• [Data to use]:
%%
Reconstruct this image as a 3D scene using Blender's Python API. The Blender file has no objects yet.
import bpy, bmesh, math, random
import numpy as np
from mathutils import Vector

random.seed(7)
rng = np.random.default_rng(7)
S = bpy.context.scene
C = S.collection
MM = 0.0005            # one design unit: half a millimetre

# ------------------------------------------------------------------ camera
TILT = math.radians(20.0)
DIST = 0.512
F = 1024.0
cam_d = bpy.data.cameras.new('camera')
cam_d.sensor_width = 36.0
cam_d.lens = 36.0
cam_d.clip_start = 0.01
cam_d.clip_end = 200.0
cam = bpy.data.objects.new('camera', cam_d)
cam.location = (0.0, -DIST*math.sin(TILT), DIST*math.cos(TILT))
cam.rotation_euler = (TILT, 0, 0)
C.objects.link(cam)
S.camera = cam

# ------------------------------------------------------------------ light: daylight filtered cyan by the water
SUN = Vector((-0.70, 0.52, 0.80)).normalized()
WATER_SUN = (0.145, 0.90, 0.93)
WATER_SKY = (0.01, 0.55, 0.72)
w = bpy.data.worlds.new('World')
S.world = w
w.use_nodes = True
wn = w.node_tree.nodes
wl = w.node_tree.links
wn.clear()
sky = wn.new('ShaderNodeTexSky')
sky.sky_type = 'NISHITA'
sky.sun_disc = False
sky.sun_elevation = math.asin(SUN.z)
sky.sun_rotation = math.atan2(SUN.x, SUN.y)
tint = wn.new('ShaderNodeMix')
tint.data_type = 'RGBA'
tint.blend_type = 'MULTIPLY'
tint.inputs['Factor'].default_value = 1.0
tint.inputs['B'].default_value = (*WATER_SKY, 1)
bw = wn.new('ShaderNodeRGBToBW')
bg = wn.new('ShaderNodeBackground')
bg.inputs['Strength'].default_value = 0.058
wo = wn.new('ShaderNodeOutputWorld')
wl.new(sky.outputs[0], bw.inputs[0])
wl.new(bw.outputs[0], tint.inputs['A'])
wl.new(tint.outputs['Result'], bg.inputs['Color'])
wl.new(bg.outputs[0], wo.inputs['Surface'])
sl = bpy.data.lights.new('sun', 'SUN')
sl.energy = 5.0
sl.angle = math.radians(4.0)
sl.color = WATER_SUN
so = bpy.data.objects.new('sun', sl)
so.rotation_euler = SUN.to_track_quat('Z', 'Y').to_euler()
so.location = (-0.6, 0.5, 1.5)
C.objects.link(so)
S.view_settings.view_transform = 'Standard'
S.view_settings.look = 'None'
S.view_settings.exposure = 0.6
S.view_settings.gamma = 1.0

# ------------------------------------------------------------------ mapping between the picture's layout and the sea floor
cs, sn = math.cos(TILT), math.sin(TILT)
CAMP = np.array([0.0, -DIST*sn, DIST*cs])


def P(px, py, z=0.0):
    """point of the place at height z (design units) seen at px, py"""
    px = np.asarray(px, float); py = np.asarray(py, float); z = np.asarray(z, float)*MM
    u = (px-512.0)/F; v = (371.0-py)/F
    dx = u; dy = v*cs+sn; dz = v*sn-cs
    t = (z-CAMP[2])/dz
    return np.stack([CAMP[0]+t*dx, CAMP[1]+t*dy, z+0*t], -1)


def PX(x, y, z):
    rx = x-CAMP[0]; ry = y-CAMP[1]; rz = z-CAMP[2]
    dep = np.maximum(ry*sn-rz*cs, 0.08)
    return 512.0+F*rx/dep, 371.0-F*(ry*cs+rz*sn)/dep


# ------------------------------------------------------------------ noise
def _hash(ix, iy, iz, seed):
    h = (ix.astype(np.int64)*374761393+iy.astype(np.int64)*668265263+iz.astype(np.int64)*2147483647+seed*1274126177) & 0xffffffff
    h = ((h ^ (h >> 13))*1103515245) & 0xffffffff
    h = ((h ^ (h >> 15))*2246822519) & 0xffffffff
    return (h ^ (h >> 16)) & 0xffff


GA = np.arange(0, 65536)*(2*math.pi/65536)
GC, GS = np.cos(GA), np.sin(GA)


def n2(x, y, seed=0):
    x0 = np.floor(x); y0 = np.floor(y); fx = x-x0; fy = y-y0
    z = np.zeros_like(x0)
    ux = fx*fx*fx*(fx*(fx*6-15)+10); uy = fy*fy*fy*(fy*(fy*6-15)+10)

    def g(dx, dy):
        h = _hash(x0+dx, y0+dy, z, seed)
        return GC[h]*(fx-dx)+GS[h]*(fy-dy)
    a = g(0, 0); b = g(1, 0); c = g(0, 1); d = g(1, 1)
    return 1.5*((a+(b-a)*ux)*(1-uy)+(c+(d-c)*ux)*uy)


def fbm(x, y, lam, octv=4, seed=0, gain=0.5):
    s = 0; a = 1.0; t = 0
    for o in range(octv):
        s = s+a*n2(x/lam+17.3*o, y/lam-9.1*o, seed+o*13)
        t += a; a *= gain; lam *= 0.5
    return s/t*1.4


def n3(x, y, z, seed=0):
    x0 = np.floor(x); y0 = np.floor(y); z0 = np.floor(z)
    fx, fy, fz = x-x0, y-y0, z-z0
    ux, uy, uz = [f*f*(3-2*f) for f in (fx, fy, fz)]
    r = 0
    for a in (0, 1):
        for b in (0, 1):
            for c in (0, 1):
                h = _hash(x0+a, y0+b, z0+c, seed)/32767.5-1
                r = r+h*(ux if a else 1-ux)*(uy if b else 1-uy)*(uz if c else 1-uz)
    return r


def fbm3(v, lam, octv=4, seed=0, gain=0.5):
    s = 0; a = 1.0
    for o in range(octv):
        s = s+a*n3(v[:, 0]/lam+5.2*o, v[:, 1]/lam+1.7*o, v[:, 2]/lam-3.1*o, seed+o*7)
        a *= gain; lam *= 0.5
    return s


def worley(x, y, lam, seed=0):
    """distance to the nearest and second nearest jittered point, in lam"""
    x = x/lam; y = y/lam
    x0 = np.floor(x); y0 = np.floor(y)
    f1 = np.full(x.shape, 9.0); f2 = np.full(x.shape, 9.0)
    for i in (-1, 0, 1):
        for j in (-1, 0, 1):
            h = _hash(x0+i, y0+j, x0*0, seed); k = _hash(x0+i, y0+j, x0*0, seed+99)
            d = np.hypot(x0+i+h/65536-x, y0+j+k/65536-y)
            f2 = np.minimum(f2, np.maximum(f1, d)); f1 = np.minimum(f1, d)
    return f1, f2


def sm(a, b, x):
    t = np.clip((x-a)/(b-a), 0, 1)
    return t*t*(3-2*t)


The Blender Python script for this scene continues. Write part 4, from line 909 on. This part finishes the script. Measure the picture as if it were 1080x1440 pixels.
%%
• [Request]:
Everything in the listing above should be restated exactly.

• [Exercise answer]:
Reconstruct this image as a 3D scene using Blender's Python API. The Blender file has no objects yet.
import bpy, bmesh, math, random
import numpy as np
from mathutils import Vector

random.seed(7)
rng = np.random.default_rng(7)
S = bpy.context.scene
C = S.collection
MM = 0.0005            # one design unit: half a millimetre

# ------------------------------------------------------------------ camera
TILT = math.radians(20.0)
DIST = 0.512
F = 1024.0
cam_d = bpy.data.cameras.new('camera')
cam_d.sensor_width = 36.0
cam_d.lens = 36.0
cam_d.clip_start = 0.01
cam_d.clip_end = 200.0
cam = bpy.data.objects.new('camera', cam_d)
cam.location = (0.0, -DIST*math.sin(TILT), DIST*math.cos(TILT))
cam.rotation_euler = (TILT, 0, 0)
C.objects.link(cam)
S.camera = cam

# ------------------------------------------------------------------ light: daylight filtered cyan by the water
SUN = Vector((-0.70, 0.52, 0.80)).normalized()
WATER_SUN = (0.145, 0.90, 0.93)
WATER_SKY = (0.01, 0.55, 0.72)
w = bpy.data.worlds.new('World')
S.world = w
w.use_nodes = True
wn = w.node_tree.nodes
wl = w.node_tree.links
wn.clear()
sky = wn.new('ShaderNodeTexSky')
sky.sky_type = 'NISHITA'
sky.sun_disc = False
sky.sun_elevation = math.asin(SUN.z)
sky.sun_rotation = math.atan2(SUN.x, SUN.y)
tint = wn.new('ShaderNodeMix')
tint.data_type = 'RGBA'
tint.blend_type = 'MULTIPLY'
tint.inputs['Factor'].default_value = 1.0
tint.inputs['B'].default_value = (*WATER_SKY, 1)
bw = wn.new('ShaderNodeRGBToBW')
bg = wn.new('ShaderNodeBackground')
bg.inputs['Strength'].default_value = 0.058
wo = wn.new('ShaderNodeOutputWorld')
wl.new(sky.outputs[0], bw.inputs[0])
wl.new(bw.outputs[0], tint.inputs['A'])
wl.new(tint.outputs['Result'], bg.inputs['Color'])
wl.new(bg.outputs[0], wo.inputs['Surface'])
sl = bpy.data.lights.new('sun', 'SUN')
sl.energy = 5.0
sl.angle = math.radians(4.0)
sl.color = WATER_SUN
so = bpy.data.objects.new('sun', sl)
so.rotation_euler = SUN.to_track_quat('Z', 'Y').to_euler()
so.location = (-0.6, 0.5, 1.5)
C.objects.link(so)
S.view_settings.view_transform = 'Standard'
S.view_settings.look = 'None'
S.view_settings.exposure = 0.6
S.view_settings.gamma = 1.0

# ------------------------------------------------------------------ mapping between the picture's layout and the sea floor
cs, sn = math.cos(TILT), math.sin(TILT)
CAMP = np.array([0.0, -DIST*sn, DIST*cs])


def P(px, py, z=0.0):
    """point of the place at height z (design units) seen at px, py"""
    px = np.asarray(px, float); py = np.asarray(py, float); z = np.asarray(z, float)*MM
    u = (px-512.0)/F; v = (371.0-py)/F
    dx = u; dy = v*cs+sn; dz = v*sn-cs
    t = (z-CAMP[2])/dz
    return np.stack([CAMP[0]+t*dx, CAMP[1]+t*dy, z+0*t], -1)


def PX(x, y, z):
    rx = x-CAMP[0]; ry = y-CAMP[1]; rz = z-CAMP[2]
    dep = np.maximum(ry*sn-rz*cs, 0.08)
    return 512.0+F*rx/dep, 371.0-F*(ry*cs+rz*sn)/dep


# ------------------------------------------------------------------ noise
def _hash(ix, iy, iz, seed):
    h = (ix.astype(np.int64)*374761393+iy.astype(np.int64)*668265263+iz.astype(np.int64)*2147483647+seed*1274126177) & 0xffffffff
    h = ((h ^ (h >> 13))*1103515245) & 0xffffffff
    h = ((h ^ (h >> 15))*2246822519) & 0xffffffff
    return (h ^ (h >> 16)) & 0xffff


GA = np.arange(0, 65536)*(2*math.pi/65536)
GC, GS = np.cos(GA), np.sin(GA)


def n2(x, y, seed=0):
    x0 = np.floor(x); y0 = np.floor(y); fx = x-x0; fy = y-y0
    z = np.zeros_like(x0)
    ux = fx*fx*fx*(fx*(fx*6-15)+10); uy = fy*fy*fy*(fy*(fy*6-15)+10)

    def g(dx, dy):
        h = _hash(x0+dx, y0+dy, z, seed)
        return GC[h]*(fx-dx)+GS[h]*(fy-dy)
    a = g(0, 0); b = g(1, 0); c = g(0, 1); d = g(1, 1)
    return 1.5*((a+(b-a)*ux)*(1-uy)+(c+(d-c)*ux)*uy)


def fbm(x, y, lam, octv=4, seed=0, gain=0.5):
    s = 0; a = 1.0; t = 0
    for o in range(octv):
        s = s+a*n2(x/lam+17.3*o, y/lam-9.1*o, seed+o*13)
        t += a; a *= gain; lam *= 0.5
    return s/t*1.4


def n3(x, y, z, seed=0):
    x0 = np.floor(x); y0 = np.floor(y); z0 = np.floor(z)
    fx, fy, fz = x-x0, y-y0, z-z0
    ux, uy, uz = [f*f*(3-2*f) for f in (fx, fy, fz)]
    r = 0
    for a in (0, 1):
        for b in (0, 1):
            for c in (0, 1):
                h = _hash(x0+a, y0+b, z0+c, seed)/32767.5-1
                r = r+h*(ux if a else 1-ux)*(uy if b else 1-uy)*(uz if c else 1-uz)
    return r


def fbm3(v, lam, octv=4, seed=0, gain=0.5):
    s = 0; a = 1.0
    for o in range(octv):
        s = s+a*n3(v[:, 0]/lam+5.2*o, v[:, 1]/lam+1.7*o, v[:, 2]/lam-3.1*o, seed+o*7)
        a *= gain; lam *= 0.5
    return s


def worley(x, y, lam, seed=0):
    """distance to the nearest and second nearest jittered point, in lam"""
    x = x/lam; y = y/lam
    x0 = np.floor(x); y0 = np.floor(y)
    f1 = np.full(x.shape, 9.0); f2 = np.full(x.shape, 9.0)
    for i in (-1, 0, 1):
        for j in (-1, 0, 1):
            h = _hash(x0+i, y0+j, x0*0, seed); k = _hash(x0+i, y0+j, x0*0, seed+99)
            d = np.hypot(x0+i+h/65536-x, y0+j+k/65536-y)
            f2 = np.minimum(f2, np.maximum(f1, d)); f1 = np.minimum(f1, d)
    return f1, f2


def sm(a, b, x):
    t = np.clip((x-a)/(b-a), 0, 1)
    return t*t*(3-2*t)


The Blender Python script for this scene continues. Write part 4, from line 909 on. This part finishes the script. Measure the picture as if it were 1080x1440 pixels.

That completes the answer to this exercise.